On 14/10/2005, at 10:24 PM, James M Snell wrote:
My answer would be: if "last" is used, it's a closed set; if
"last" is not used, it's an open set.
Can you walk me through a use case where this would be desirable?
E.g. what would the subscription URI be, would any of the entries
be updated, and how if so? In what scenario would having a closed
set feed be useful?
An archive for a blog that is no longer being updated? An archive
of entries pertaining to an event with a fixed endpoint? A
discussion forum that has been closed.
How are implementations supposed to use this information? Stop
polling the feed? Consider its items immutable? I'm concerned if
something so innocent-looking as "last" has these sorts of implications.
The "first" may not be relevant in the Feed history case but
does come into play when thinking about paged search results,
sequences of linked, non-incremental feeds, etc.
How? Can you give us a bit more flesh for the use case? Again,
I'm not saying it's bad, but I don't see how it's useful in a
feed (as opposed to a Web page).
Suppose that I perform a search on some feed searching service and
get back an entry from a feed in the middle of a set. I see the
next and previous links and realize that the entry I found is part
of a larger set. In order to get the full context, I want to
navigate to the beginning of the set and work my way down through
the links to the end.
You seem to have a human in mind for your use case, when these
relations are just there to allow machines to reconstruct the feed.

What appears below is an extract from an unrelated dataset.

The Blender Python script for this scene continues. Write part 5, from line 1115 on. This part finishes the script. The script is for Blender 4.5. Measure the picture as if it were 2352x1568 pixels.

In other words, the ordering used for presentation to people is
logically separate from the ordering of feed documents (although the
reconstructed, native feed ordering may be used). As such, your use
case could be met without specifying 'first'; just follow the normal
walk-back-from-the-subscription-feed method to reconstruct state.
2) What's the relationship between these feed documents and the
feed document that people subscribe to?
I think the subscription feed needs to be pinned to one end of
the set (which is what FH does now). Otherwise, it becomes
difficult to figure out whether you have the complete set or
not by polling.
I think this will be dependent on the context in which the link
rels are used. The "subscription" link rel you've suggested is
a good solution to this problem. Within any of the feeds in the
set, the "subscription" link rel would point to the feed that
should be subscribed to -- regardless of whether the
subscription feed appears at the start or end of the set.
What would the algorithm be for assuring that you have the
complete state of the feed, without necessitating traversal of
the entire feed every time?
Not sure. I suppose that it would be the same as it is with your
existing fh:prev element.
It would have to be modified to specify the rules for walking forward
from the first document, and then subsequent updates would need to be
caught by working backwards from the subscription document using "prev."
My current take is that "last" is actively harmful if it implies a
closed set, and misleading if it doesn't, and "next" and "first" are
mostly harmless, but don't really have supporting use cases and add
complexity to both the spec and implementations. I'd really like to
keep it simple. Are there any other use cases?